Published 28 September 2007, 03:50 PM

Traditional databases are highly structured and centrally controlled. You can type things into existing forms but only the IT department can add new types of records. The semantic web takes a different approach. It provides a vocabulary to describe the information and relationships stored in databases. Data owners can use this vocabulary to label their information and publish it online. As the description and vocabulary are public, any program can process the data; just as any web browser can display a website. Similarly, information from different sites can be merged and processed together.

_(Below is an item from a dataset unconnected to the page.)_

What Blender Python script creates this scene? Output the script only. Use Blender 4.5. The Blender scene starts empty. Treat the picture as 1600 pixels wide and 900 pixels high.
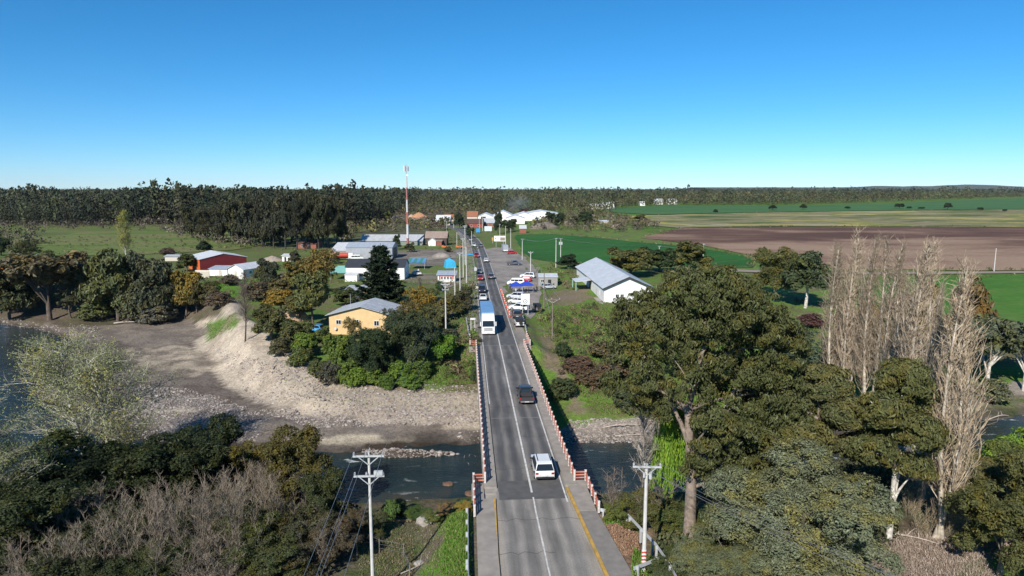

Information in the semantic web is described using RDF (Resource Description Framework). It is a language that lets people describe data. For example, it might provide a bibliographic description of this article: author, publication, date and title. HP Labs has co-developed SPARQL[i] (SPARQL Protocol and RDF Query Language, pronounced ‘sparkle’). SPARQL is the query language and access protocol of the Semantic Web. HP has lead the development of the SPARQL specification. It is a language that programmers can use to search RDF descriptions in web pages, as if they were records in a more traditional database. “SPARQL will make a huge difference,” said Berners-Lee, in an interview for ZDNet.co.uk.

Everything in this series of articles exists today, albeit in prototype form. This is the job of a research lab – to make the future visible. IF HP Labs are right, their research – virtualisation, trusted computing, utility computing and the semantic web – offer a vision of IT that is substantially different from what we see today. Computers will process data on a global scale; they will get more done, more efficiently. They will be reliable and trustworthy, and you will be able to rent supercomputer performance by the hour. William Gibson said that the future is already here, it’s just unevenly distributed. If you’re looking for it, try HP Labs Bristol.